Come antipasti, ho ordinato vitello tonnato e un pan brioche con alici galiziane e cipollotto, dal gusto forte e deciso (anche se mi aspettavo un maggiore contrasto tra il dolce del pane e il salato delle alici).
Il Vitello Tonnato del ristorante La Gioia.
Relativamente al vitel tonnè vi starete chiedendo se è stato all’altezza delle dichiarazioni iniziali. Dovrei provarne ancora tanti per poter decretare questo giudizio, ma certamente si è rivelato un piatto d’eccezione. La carne tenera cotta a bassa temperatura, dal colore rosaceo, delicata e tenera e tagliata sottilmente , la salsa tonnata perfettamente cremosa e la croccantezza del cappero di Pantelleria hanno reso il piatto estremamente equilibrato.

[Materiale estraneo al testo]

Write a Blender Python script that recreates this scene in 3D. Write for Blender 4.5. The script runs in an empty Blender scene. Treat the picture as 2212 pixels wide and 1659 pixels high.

Ho adorato i tajarin al tartufo nero Uncinatum, il caratteristico aroma terroso del tartufo che pervadeva ogni boccone. La quantità generosa di tartufo nero fresco grattugiato sopra i tajarin conferiva al piatto un lusso irresistibile.
Ho avuto anche modo di assaggiare un eccellente agnello d’Alpago, accompagnato dal suo fondo e purè di patate.
Infine, sono rimasta incantata dalla pavlova. La meringa era leggera e croccante all’esterno, ma incredibilmente morbida e soffice all’interno, sciogliendosi letteralmente in bocca, con un gelato alla vaniglia cremoso e ricco, che si sposava perfettamente con la dolcezza della meringa i cui I frutti di bosco freschi aggiungevano una piacevole nota acidula e un tocco di freschezza.
Un’esperienza degna di menzione per chiunque ami il vitello tonnato!